(Written instruction):
Quote the data below in full, minus the images.

(Input material):

[BEGIN]

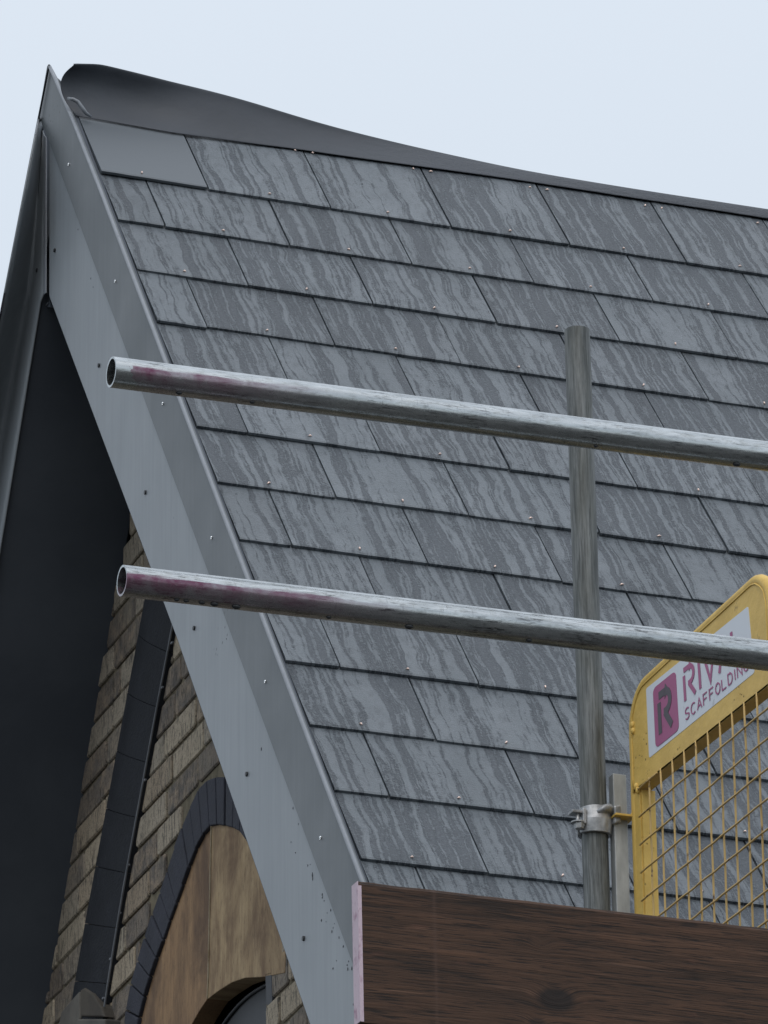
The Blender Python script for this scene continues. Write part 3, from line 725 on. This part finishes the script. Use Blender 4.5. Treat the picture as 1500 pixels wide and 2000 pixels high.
# the upright standard
YS = 8.93
St = ony(1127, 646, YS); Sb_ = ony(1166, 1760, YS+.02); dirn = (Sb_-St).normalized(); Sg = St+dirn*((St.z-0.02)/-dirn.z)
ms = tube_mat('weathered_tube', None, 2.1, True)
st = scaffold_tube('scaffold_standard', Sg, St, tube_mat('weathered_tube_upright', None, 4.2), n=40)
st.data.materials[0] = None
def upright_mat():
    m = M('weathered_upright', (0.2, 0.21, 0.2), 0.5, 0.2)
    n1 = m.noise(m.coord('Object', (7, 90, 90)), 1.2, 6, 0.68, 0.2); n2 = m.noise(m.coord('Object', (5, 20, 20)), 1.5, 5, 0.65)
    c = m.mix(m.ramp(n1, [(0.38, 0), (0.62, 1)]), (0.062, 0.070, 0.070), (0.180, 0.192, 0.190))
    c = m.mix(m.ramp(n2, [(0.42, 0), (0.65, 0.55)]), c, (0.095, 0.102, 0.090))
    ck = m.ramp(m.noise(m.coord('Object', (5, 170, 170)), 1.6, 5, 0.65, 0.4), [(0.40, 1), (0.46, 0)])
    m.col(m.mix(m.math('MULTIPLY', ck, 0.6), c, (0.035, 0.04, 0.037))); m.rgh(m.ramp(n2, [(0.3, 0.42), (0.7, 0.62)])); m.bump(n1, 0.35, 0.0012); return m.m
st.data.materials[0] = upright_mat()
tag(st, 'upright weathered galvanised scaffold standard in front of the slates', 'scaffold tube')

# toe board
YB = 7.60
def wood():
    m = M('dark_wet_plank', (0.06, 0.035, 0.025), 0.6, 0, 0.25)
    co = m.coord('Object', (1, 1, 1)); s_ = m.n('ShaderNodeSeparateXYZ'); m.l(co, s_.inputs[0])
    # knots bend the grain
    def knot(kx, kz, r_):
        dx = m.math('SUBTRACT', s_.outputs[0], kx); dz = m.math('SUBTRACT', s_.outputs[2], kz)
        d2 = m.math('ADD', m.math('MULTIPLY', m.math('MULTIPLY', dx, dx), 0.35), m.math('MULTIPLY', dz, dz))
        return m.math('EXPONENT', m.math('MULTIPLY', d2, -1/(r_*r_))), dz
    k1, dz1 = knot(0.322, 0.070, .020); k2, dz2 = knot(0.290, .028, .013); k3, dz3 = knot(0.30, 0.155, .011)
    sh = m.math('ADD', m.math('ADD', m.math('MULTIPLY', k1, 0.020), m.math('MULTIPLY', k2, 0.010)), m.math('MULTIPLY', k3, 0.010))
    cb = m.n('ShaderNodeCombineXYZ'); m.l(m.math('MULTIPLY', s_.outputs[0], 1.0), cb.inputs[0]); m.l(s_.outputs[1], cb.inputs[1]); m.l(m.math('ADD', s_.outputs[2], sh), cb.inputs[2])
    mp = m.n('ShaderNodeMapping'); mp.inputs['Scale'].default_value = (1.9, 30, 46); m.l(cb.outputs[0], mp.inputs[0])
    g = m.noise(mp.outputs[0], 1.5, 7, 0.62, 0.35)
    mp2 = m.n('ShaderNodeMapping'); mp2.inputs['Scale'].default_value = (9, 60, 220); m.l(cb.outputs[0], mp2.inputs[0]); g2_ = m.noise(mp2.outputs[0], 1.5, 5, 0.65, 0.2)
    big = m.noise(co, 7, 4, 0.6)
    mp3 = m.n('ShaderNodeMapping'); mp3.inputs['Scale'].default_value = (4.5, 40, 130); m.l(cb.outputs[0], mp3.inputs[0]); ckn = m.noise(mp3.outputs[0], 1.2, 3, 0.5, 0.3)
    c = m.mix(m.ramp(m.math('ADD', m.math('MULTIPLY', g, .6), m.math('MULTIPLY', big, .4)), [(0.38, 0), (0.62, 1)]), (0.024, 0.014, 0.009), (0.112, 0.058, 0.034))
    c = m.mix(m.ramp(g2_, [(0.40, 0.9), (0.48, 0)]), c, (0.011, 0.008, 0.007))
    c = m.mix(m.math('MULTIPLY', m.ramp(ckn, [(0.30, 1), (0.345, 0)]), m.ramp(big, [(0.42, 0.2), (0.56, 1)])), c, (0.006, 0.005, 0.005))
    c = m.mix(m.math('MULTIPLY', m.ramp(ckn, [(0.64, 0), (0.70, 1)]), 0.55), c, (0.17, 0.095, 0.062))
    c = m.mix(m.ramp(big, [(0.44, 0), (0.66, 0.55)]), c, (0.030, 0.022, 0.018))
    c = m.mix(m.ramp(m.noise(m.coord('Object', (5, 5, 26)), 3, 5, .6), [(0.60, 0), (0.78, 0.6)]), c, (0.125, 0.060, 0.040))
    c = m.mix(m.math('MULTIPLY', m.ramp(k1, [(0.30, 0), (0.6, 1)]), .85), c, (0.014, 0.012, 0.012))
    c = m.mix(m.math('MULTIPLY', m.ramp(k2, [(0.5, 0), (0.8, 1)]), .6), c, (0.014, 0.012, 0.012))
    # upright pale mark near the left end
    mk = m.ramp(m.math('ABSOLUTE', m.math('SUBTRACT', s_.outputs[0], 0.124)), [(0.0, .5), (.005, 0)])
    c = m.mix(mk, c, (0.085, 0.05, 0.038))
    m.col(c); m.rgh(m.ramp(big, [(0.3, 0.55), (0.7, 0.75)])); m.bump(m.math('ADD', g, m.math('MULTIPLY', g2_, 0.7)), 0.6, 0.0025); return m.m
TL = ony(707, 1720, YB); TR = ony(1500, 1803.5, YB+.02); BL = ony(705, 1997, YB)
bx = (TR-TL).normalized(); Hb = TL.z-BL.z; TH_ = 0.024
tb = empty('toe_board', TL); tag(tb, 'dark brown wet timber toe board with pink painted end along the bottom of the picture', 'plank')
tb.matrix_world = Matrix.Translation(BL) @ Matrix((bx, Vector((0, 0, 1)).cross(bx), Vector((0, 0, 1)))).transposed().to_4x4()
V = []; F_ = []; NX = 90; Ltb = 2.3
prof = []
b = MB(); NZ = 8
def tbp(x, y, z): return Vector((x, y, z))
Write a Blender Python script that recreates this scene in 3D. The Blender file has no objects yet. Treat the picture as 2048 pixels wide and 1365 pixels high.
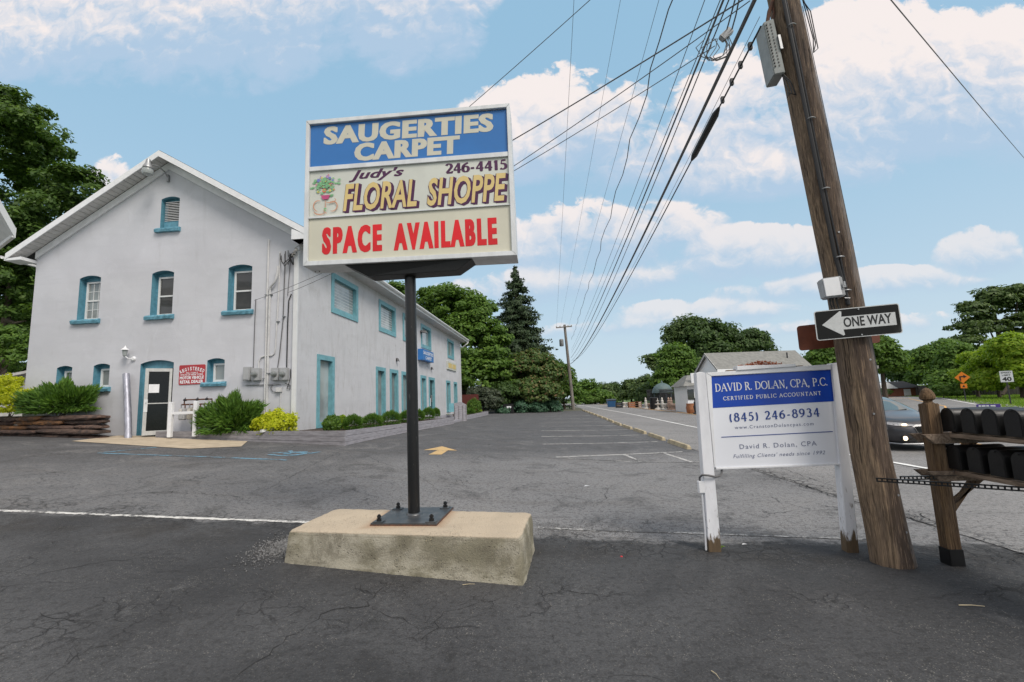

[END]

(Correct result):
The Blender Python script for this scene continues. Write part 3, from line 725 on. This part finishes the script. Use Blender 4.5. Treat the picture as 1500 pixels wide and 2000 pixels high.
# the upright standard
YS = 8.93
St = ony(1127, 646, YS); Sb_ = ony(1166, 1760, YS+.02); dirn = (Sb_-St).normalized(); Sg = St+dirn*((St.z-0.02)/-dirn.z)
ms = tube_mat('weathered_tube', None, 2.1, True)
st = scaffold_tube('scaffold_standard', Sg, St, tube_mat('weathered_tube_upright', None, 4.2), n=40)
st.data.materials[0] = None
def upright_mat():
    m = M('weathered_upright', (0.2, 0.21, 0.2), 0.5, 0.2)
    n1 = m.noise(m.coord('Object', (7, 90, 90)), 1.2, 6, 0.68, 0.2); n2 = m.noise(m.coord('Object', (5, 20, 20)), 1.5, 5, 0.65)
    c = m.mix(m.ramp(n1, [(0.38, 0), (0.62, 1)]), (0.062, 0.070, 0.070), (0.180, 0.192, 0.190))
    c = m.mix(m.ramp(n2, [(0.42, 0), (0.65, 0.55)]), c, (0.095, 0.102, 0.090))
    ck = m.ramp(m.noise(m.coord('Object', (5, 170, 170)), 1.6, 5, 0.65, 0.4), [(0.40, 1), (0.46, 0)])
    m.col(m.mix(m.math('MULTIPLY', ck, 0.6), c, (0.035, 0.04, 0.037))); m.rgh(m.ramp(n2, [(0.3, 0.42), (0.7, 0.62)])); m.bump(n1, 0.35, 0.0012); return m.m
st.data.materials[0] = upright_mat()
tag(st, 'upright weathered galvanised scaffold standard in front of the slates', 'scaffold tube')

# toe board
YB = 7.60
def wood():
    m = M('dark_wet_plank', (0.06, 0.035, 0.025), 0.6, 0, 0.25)
    co = m.coord('Object', (1, 1, 1)); s_ = m.n('ShaderNodeSeparateXYZ'); m.l(co, s_.inputs[0])
    # knots bend the grain
    def knot(kx, kz, r_):
        dx = m.math('SUBTRACT', s_.outputs[0], kx); dz = m.math('SUBTRACT', s_.outputs[2], kz)
        d2 = m.math('ADD', m.math('MULTIPLY', m.math('MULTIPLY', dx, dx), 0.35), m.math('MULTIPLY', dz, dz))
        return m.math('EXPONENT', m.math('MULTIPLY', d2, -1/(r_*r_))), dz
    k1, dz1 = knot(0.322, 0.070, .020); k2, dz2 = knot(0.290, .028, .013); k3, dz3 = knot(0.30, 0.155, .011)
    sh = m.math('ADD', m.math('ADD', m.math('MULTIPLY', k1, 0.020), m.math('MULTIPLY', k2, 0.010)), m.math('MULTIPLY', k3, 0.010))
    cb = m.n('ShaderNodeCombineXYZ'); m.l(m.math('MULTIPLY', s_.outputs[0], 1.0), cb.inputs[0]); m.l(s_.outputs[1], cb.inputs[1]); m.l(m.math('ADD', s_.outputs[2], sh), cb.inputs[2])
    mp = m.n('ShaderNodeMapping'); mp.inputs['Scale'].default_value = (1.9, 30, 46); m.l(cb.outputs[0], mp.inputs[0])
    g = m.noise(mp.outputs[0], 1.5, 7, 0.62, 0.35)
    mp2 = m.n('ShaderNodeMapping'); mp2.inputs['Scale'].default_value = (9, 60, 220); m.l(cb.outputs[0], mp2.inputs[0]); g2_ = m.noise(mp2.outputs[0], 1.5, 5, 0.65, 0.2)
    big = m.noise(co, 7, 4, 0.6)
    mp3 = m.n('ShaderNodeMapping'); mp3.inputs['Scale'].default_value = (4.5, 40, 130); m.l(cb.outputs[0], mp3.inputs[0]); ckn = m.noise(mp3.outputs[0], 1.2, 3, 0.5, 0.3)
    c = m.mix(m.ramp(m.math('ADD', m.math('MULTIPLY', g, .6), m.math('MULTIPLY', big, .4)), [(0.38, 0), (0.62, 1)]), (0.024, 0.014, 0.009), (0.112, 0.058, 0.034))
    c = m.mix(m.ramp(g2_, [(0.40, 0.9), (0.48, 0)]), c, (0.011, 0.008, 0.007))
    c = m.mix(m.math('MULTIPLY', m.ramp(ckn, [(0.30, 1), (0.345, 0)]), m.ramp(big, [(0.42, 0.2), (0.56, 1)])), c, (0.006, 0.005, 0.005))
    c = m.mix(m.math('MULTIPLY', m.ramp(ckn, [(0.64, 0), (0.70, 1)]), 0.55), c, (0.17, 0.095, 0.062))
    c = m.mix(m.ramp(big, [(0.44, 0), (0.66, 0.55)]), c, (0.030, 0.022, 0.018))
    c = m.mix(m.ramp(m.noise(m.coord('Object', (5, 5, 26)), 3, 5, .6), [(0.60, 0), (0.78, 0.6)]), c, (0.125, 0.060, 0.040))
    c = m.mix(m.math('MULTIPLY', m.ramp(k1, [(0.30, 0), (0.6, 1)]), .85), c, (0.014, 0.012, 0.012))
    c = m.mix(m.math('MULTIPLY', m.ramp(k2, [(0.5, 0), (0.8, 1)]), .6), c, (0.014, 0.012, 0.012))
    # upright pale mark near the left end
    mk = m.ramp(m.math('ABSOLUTE', m.math('SUBTRACT', s_.outputs[0], 0.124)), [(0.0, .5), (.005, 0)])
    c = m.mix(mk, c, (0.085, 0.05, 0.038))
    m.col(c); m.rgh(m.ramp(big, [(0.3, 0.55), (0.7, 0.75)])); m.bump(m.math('ADD', g, m.math('MULTIPLY', g2_, 0.7)), 0.6, 0.0025); return m.m
TL = ony(707, 1720, YB); TR = ony(1500, 1803.5, YB+.02); BL = ony(705, 1997, YB)
bx = (TR-TL).normalized(); Hb = TL.z-BL.z; TH_ = 0.024
tb = empty('toe_board', TL); tag(tb, 'dark brown wet timber toe board with pink painted end along the bottom of the picture', 'plank')
tb.matrix_world = Matrix.Translation(BL) @ Matrix((bx, Vector((0, 0, 1)).cross(bx), Vector((0, 0, 1)))).transposed().to_4x4()
V = []; F_ = []; NX = 90; Ltb = 2.3
prof = []
b = MB(); NZ = 8
def tbp(x, y, z): return Vector((x, y, z))
Write a Blender Python script that recreates this scene in 3D. The Blender file has no objects yet. Treat the picture as 2048 pixels wide and 1365 pixels high.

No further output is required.